In this area, visitors will be able to look at the threshold between the visible and invisible Universe, consisting of signals and particles that we observe through detectors and experiments, both on the Earth’s surface or in space as well as underground and under the sea. Visitors will be able to observe live the traces of particles that pass through a cloud chamber, one of the first detectors used by physicists to see the cosmic particles that constantly pass through us. But they will also be able to try to get lost in the invisible dimensions of space, in addition to the three in which we live, whose existence physicists have not yet been able to demonstrate. In the exhibition, visitors will in fact be able to cross them virtually and play at leaving the space in which we live with an interactive installation.

Video installation: Extra dimensions

An interactive installation to experience through one’s body the existence of extra dimensions, virtually exiting the three-dimensional space in which we live to reappear in other invisible dimensions of the universe.

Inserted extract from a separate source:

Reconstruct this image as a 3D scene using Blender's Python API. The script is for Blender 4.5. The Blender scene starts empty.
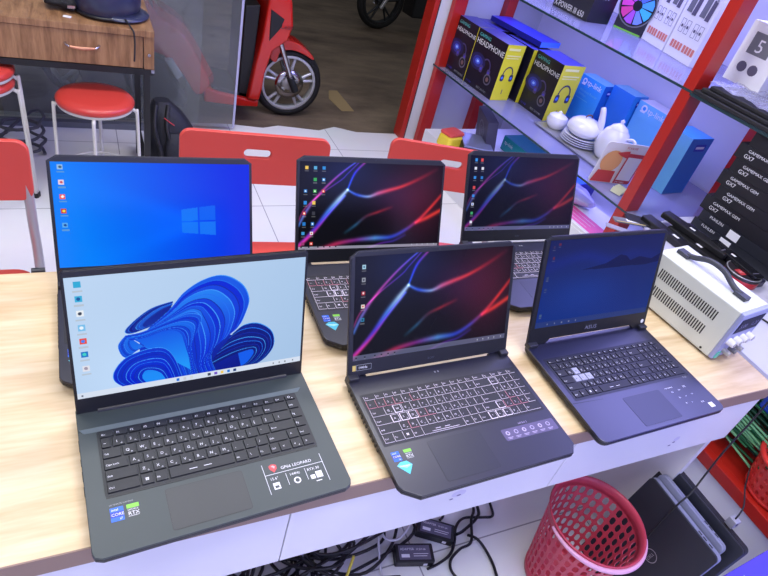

Exhibit: Multifrequency. A touch-screen exhibit that allows you to select different frequencies with which to view the universe. Depending on the frequency selected your point of view will change.

ORIGINS

If we trace back the history of the Universe we will reach an insuperable limit. The instant at which for the first time light was emitted by matter, some three hundred thousand years after the Big Bang. To us, the light arrives in the form of weak radiation, that of the cosmic background. No older light signal can ever reach us. Thanks, however, to the information obtained from this faint echo of the Big Bang (from cosmic rays, neutrinos and gravitational waves that were generated at the dawn of the Universe) we now know how to reconstruct the origins and evolution of our Universe with extraordinary precision. In the exhibition, the words of scientists and stories through images will take visitors close to this threshold, symbol of a limit along which we continue to advance, each time encountering a new boundary.

Video installation: Expansion of the Universe

Expansion of the Universe This is an interactive installation consisting of a workstation and a video. On approaching and moving away from the workstation, visitors change the video in front of them representing the expansion of the universe. Moving their hands close “compresses” the universe to bring it back to the big bang. Moving them away gives rise to expansion.